Tra i presenti al Troubadour, invece, l’eccitazione è palpabile e del concerto se ne parla in termini trionfalistici. Ci sono gli immancabili nostalgici dell’hair metal di ogni età, i curiosi desiderosi di provare l’ebbrezza di godersi una band di grossa fama in un piccolo locale e ovviamente familiari e amici della band. Vedo addirittura una coppia che entra con un neonato. Il pargolo si chiama Crue (o Crüe, non sono sicuro della presenza dell’umlaut).
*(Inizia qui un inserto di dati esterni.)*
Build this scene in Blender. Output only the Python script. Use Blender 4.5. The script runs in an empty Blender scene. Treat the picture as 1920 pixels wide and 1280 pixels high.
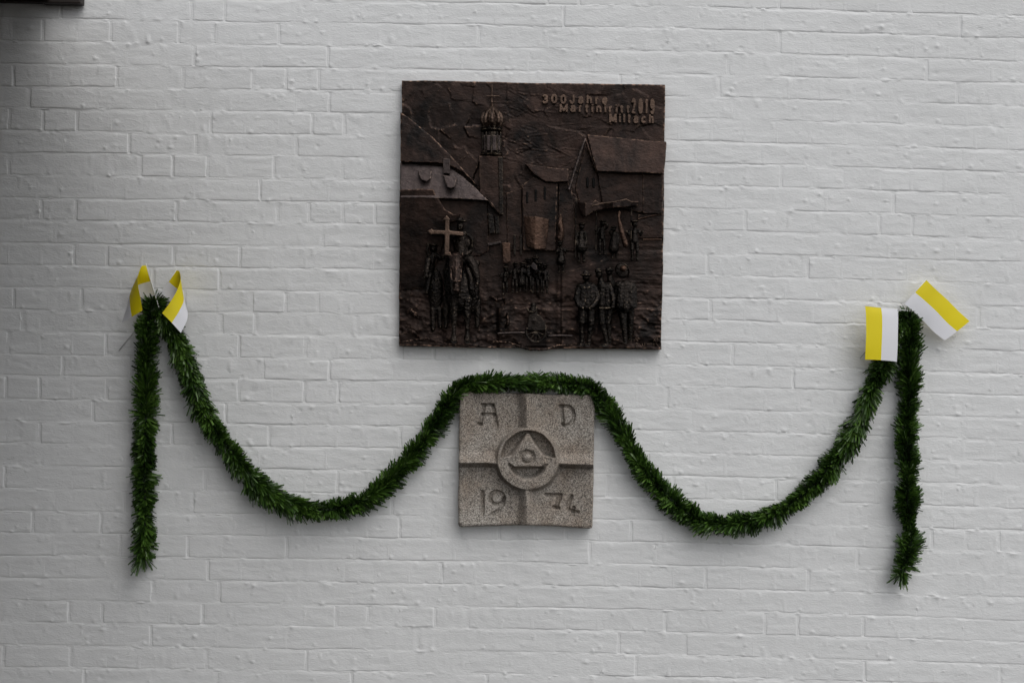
import bpy, bmesh, math, random
import numpy as np
from mathutils import Vector, Matrix

random.seed(7)
RNG = np.random.default_rng(11)
S = bpy.context.scene
C = S.collection

# ------------------------------------------------------------------ camera, sky, sun, exposure
D = 4.6                       # metres from lens to wall face
PX = 0.002                    # one photograph pixel is 2 mm on the wall
ZC = 1.75                     # height of the lens
ROLL = math.radians(0.9)
CR, SR = math.cos(ROLL), math.sin(ROLL)

cam_data = bpy.data.cameras.new("camera")
cam = bpy.data.objects.new("camera", cam_data)
C.objects.link(cam)
cam_data.sensor_width = 36.0
cam_data.lens = 36.0 * D / (1920 * PX)
cam_data.clip_end = 200
cam_data.clip_start = 0.05
m = Matrix(((CR, -SR, 0, 0), (0, 0, -1, -D), (SR, CR, 0, ZC), (0, 0, 0, 1)))
cam.matrix_world = m
S.camera = cam

SUN_TO = Vector((0.28, -0.55, 0.79)).normalized()
world = bpy.data.worlds.new("World")
S.world = world
world.use_nodes = True
wn = world.node_tree
bg = wn.nodes["Background"]
sky = wn.nodes.new("ShaderNodeTexSky")
sky.sky_type = 'NISHITA'
sky.sun_disc = False
sky.sun_elevation = math.asin(SUN_TO.z)
sky.sun_rotation = math.atan2(SUN_TO.x, SUN_TO.y)
sky.dust_density = 1.5
sky.air_density = 1.0
sky.ozone_density = 1.0
hs = wn.nodes.new("ShaderNodeHueSaturation")      # cloud cover takes most of the blue out of the sky
hs.inputs["Saturation"].default_value = 0.20
wn.links.new(sky.outputs[0], hs.inputs["Color"])
wn.links.new(hs.outputs[0], bg.inputs[0])
bg.inputs[1].default_value = 0.115

sun_d = bpy.data.lights.new("sun", 'SUN')
sun_d.energy = 0.85
sun_d.angle = math.radians(50)
sun_d.color = (1.0, 0.985, 0.96)
sun = bpy.data.objects.new("sun", sun_d)
C.objects.link(sun)
sun.rotation_euler = SUN_TO.to_track_quat('Z', 'Y').to_euler()
sun.location = (3, -4, 6)

S.view_settings.view_transform = 'Standard'
S.view_settings.look = 'None'
S.view_settings.gamma = 1.0
S.view_settings.exposure = 0.27
S.view_settings.use_curve_mapping = False

# ------------------------------------------------------------------ helpers
def wxz(px, py):
    """photograph pixel -> x, z on the wall plane (camera roll taken out)"""
    a = (px - 960) * PX; b = (640 - py) * PX
    return a * CR - b * SR, a * SR + b * CR

def at(px, py, d=0.0):
    """the point at distance d in front of the wall seen at that pixel"""
    x, z = wxz(px, py)
    k = (D - d) / D
    return Vector((x * k, -d, ZC + z * k))

def at_np(px, py, d):
    a = (px - 960) * PX; b = (640 - py) * PX
    x = a * CR - b * SR; z = a * SR + b * CR
    k = (D - d) / D
    return np.stack([x * k, -d, ZC + z * k], -1)

def link(name, me, mat=None, parent=None):
    o = bpy.data.objects.new(name, me)
    C.objects.link(o)
    if mat is not None:
        for mm in (mat if isinstance(mat, (list, tuple)) else [mat]):
            me.materials.append(mm)
    if parent is not None:
        o.parent = parent
    return o

def empty(name, loc):
    o = bpy.data.objects.new(name, None)
    o.empty_display_size = 0.1
    C.objects.link(o)
    o.location = loc
    return o

def adopt(o, parent):
    """parent without moving: the meshes are written in world coordinates"""
    o.parent = parent
    o.matrix_parent_inverse = Matrix.Translation(-Vector(parent_loc(parent)))
def parent_loc(p):
    v = Vector(p.location)
    while p.parent is not None:
        v = v + Vector(p.parent.location) + p.matrix_parent_inverse.translation
        p = p.parent
    return v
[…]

L’esagitato papà, posizionato nelle prime sudatissime file, a più riprese lo alza di fronte al palco, cercando di attirare l’attenzione della band, finché un incredulo John 5 lo prende in braccio e lo battezza sull’altare del rock.

Soltanto qualche settimana prima, sui pali della luce delle strade qui intorno comparivano manifesti dalle grafiche rétro con le linguette ritagliate, quelli che ai tempi d’oro del Sunset Strip servivano a pubblicizzare i concerti delle band che si autopromuovevano. “Mötley Crüe Höllywood Takeöver” si leggeva su sfondo rosso, blu o giallo, per altrettanti locali leggendari: Whisky a Go Go, Roxy, Troubadour, nomi ricorrenti per chi mastica rock, soprattutto quello più bombastico e indissolubilmente legato agli anni ’80, di cui i Mötley sono stati tra i padri fondatori.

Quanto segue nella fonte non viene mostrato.